Even getting to the instances proved a challenge. You talk to one NPC to receive the mission and then must purchase a ticket for one of two different boats (if they tell you which one you are supposed to take, I missed it) which will take you to the instance. Once you figure it out, you'll know it the rest of your days but it wasn't clear at all how the tickets worked until you actually got a mission and had someone point out the boat you need to take.

The missions themselves include a lot of the same "pick up 10 siren head" collection quests we've seen before. Each mission seems to have a conclusion, however, that takes you away from the standard. Unfortunately the drop rates for the collection quests are extremely chaotic - one time we received ten quest items out of ten within the first twenty kills, another time it took us two hours to get the same ten. Rather than focusing the missions on the exciting conclusions, the missions force you through tedius collection or kill X steps.

The third quest in line gives you two tasks: kill thirty sirens and collect ten siren heads. First of all, I can't imagine how a sirin won't have a head after we kill her, but more importantly, we shouldn't kill fifteen of our thirty sirens and only get one head. What is the point in having the "kill 30 sirens" if we'll need to kill ninety to get the heads we need? Well, it turned out that once you complete either step a ship wrecks and you must rescue the crew. Perhaps the ambushing sirens all have heads but we never found out because all ten to twelve sirens attacked us at once and wiped out our party. By this time we had enough. We quit the quest and called it a day. At least three of us planned to switch to Warcraft that afternoon.

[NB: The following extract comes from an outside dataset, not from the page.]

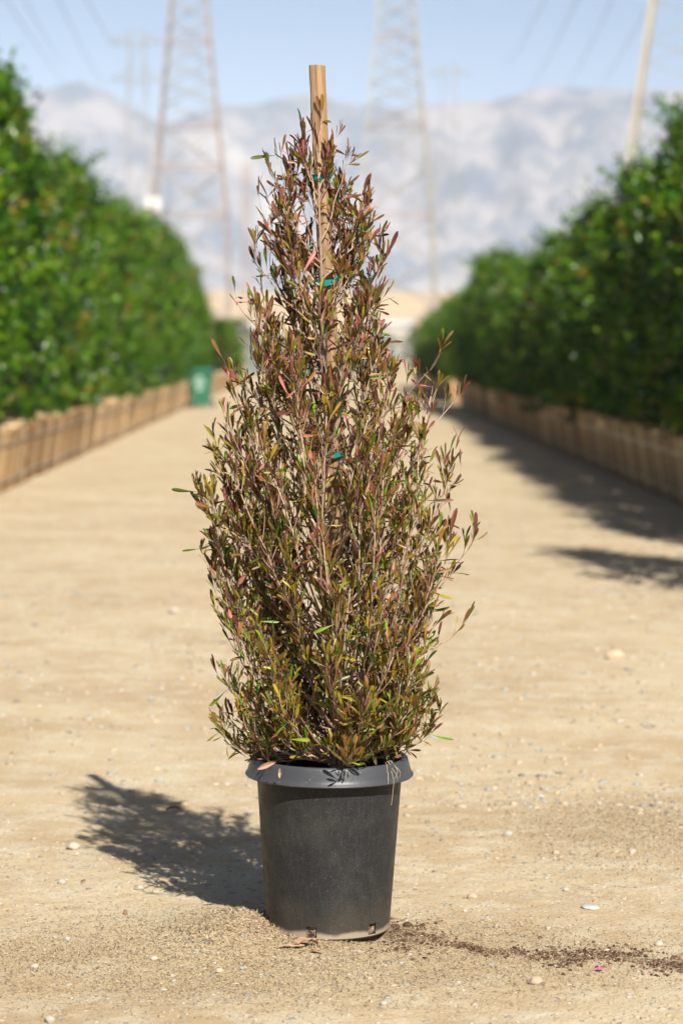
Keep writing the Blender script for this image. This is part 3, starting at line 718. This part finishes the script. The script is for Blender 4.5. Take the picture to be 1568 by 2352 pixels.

Three missions out of sixty is probably not enough of a sampling to make a full judgement. The other fifty seven missions might all be wonderful dynamic stories and adventures. Perhaps it's only those three that are so poorly tested or developed. I should really spend more time playing through more of the missions before snapping to a judgement about The Buried Sea. What I have seen so far is a lot of running around in huge complex zones to hunt down instances and hope that something along the mission doesn't get fowled up along the way.

My time is the most important commodity I have. I only have a few hours every week to play these games. More and more hobbies take up that time and I have to decide exactly where my time is best spent. Should I keep trying to slog through poorly designed missions until I find the ones that are good enough, well tuned enough, and rewarding enough to spend my time? Or should I go somewhere where I know the sort of output I am likely to expect?

The Burning Crusade has some problems. Last weekend I made a spectacle out of myself in the general channel when my level 62 character had to collect owl feathers for a drunken dwarf. The feathers rarely dropped on big white owls that killed me faster than the demons of the Gate. What sad state in my hunter's career had I reached when my job as a Hunter of the Outlands is to collect feathers from owls? Needless to say, I dumped that quest and moved on.

That's not the only example of a poorly designed quest in WoW. It has lots of problems. However, per hour played I have more fun in WoW than I do in EQ. Granted it isn't doing what I prefer doing - grouping with friends - but it offers a better tangible and intangible reward for the time I spend. And the Burning Crusade only cost $10 more than the Buried Sea.

Tonight I went in with five of my guildmates to complete "Locating the Statue". We defeated the four statue guardians. We defeated Brendanus Riordan even with his billion hitpoints. We examined the statue of Prexus. I even took a screenshot. The transcript, however, never showed up in anyone's inventory. So now what, do the quest again? We spent our two hours. We finished the steps. Why should we have to do it again and hope that this time it isn't bugged? I wasted one evening, why waste another?

I'll likely get back into the Buried Sea and find some missions that I enjoy. At this point, however, I'm far more likely to have others slog through those painful poorly-tuned missions and tell me on the forums or in chat banter which ones are worth my time and which are not.

In the mean time, however, when ever asked by a new player which massive online game to play, I have little reason to point them anywhere else but World of Warcraft. It's a better game.

The Buried Sea has an excellent list of features but my first fifty pages makes me want to put the book back on the shelf.